El Diario Montañés, 13 de diciembre de 2023
Hemos
entrado en una dinámica de luces navideñas que ya no tendrá marcha atrás. El
árbol más alto de Europa, el de Cartes, está generando en las gentes el efecto
llamada, entusiasmadas por comprobar el atractivo de sus bombillas. Para llegar
hasta él deben transitar, en algunos casos, por carreteras sin alumbrado y autovías
con las farolas apagadas desde la crisis, enhiestos mástiles de derrota, hasta
tomar salidas oscuras como bocas de lobo y alcanzar la luz prometida, maná de
led que no defrauda sus ilusiones.
«Luz,
más luz» dicen que fueron las últimas palabras de Goethe, en una época en la que
todos los personajes importantes tenían que decir algo trascendente antes de abandonar
este mundo.
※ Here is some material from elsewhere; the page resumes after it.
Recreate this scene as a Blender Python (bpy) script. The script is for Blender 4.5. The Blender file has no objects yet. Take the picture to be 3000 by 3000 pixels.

Y a fuer de sincero, si al filósofo lo hubieran acercado hasta Cartes
no lo habrían salvado, pero sí colmarían sus expectativas de luz terrenal.
También
atraen los milagrosos rayos de sol que se filtran por el ventanal románico de
San Juan de Ortega para iluminar el capitel de la Natividad. Y los que traspasan,
teñidos de policromía, los setecientos treinta y siete vitrales góticos de la
catedral de León, para demostrar que Dios de Dios es luz de luz, incluso para
un agnóstico como quien esto escribe.
Pero
el espectáculo está en los árboles metálicos –andamios, en realidad– en los que
el brillo depende de la mano humana, sin que importen las nubes, hijos de aquellos
más modestos que comenzaron a desplegarse hace años en las ciudades,
patrocinados por marcas comerciales. Hasta hoy gozan del beneplácito de su
hermana mayor, la torre Eiffel, que los mira desde sus más de trescientos
metros de altura con la certeza de que el día que la engalanen como árbol –tiempo
al tiempo– se convertirá en reina de Europa desde la ciudad de la luz. Imbatible.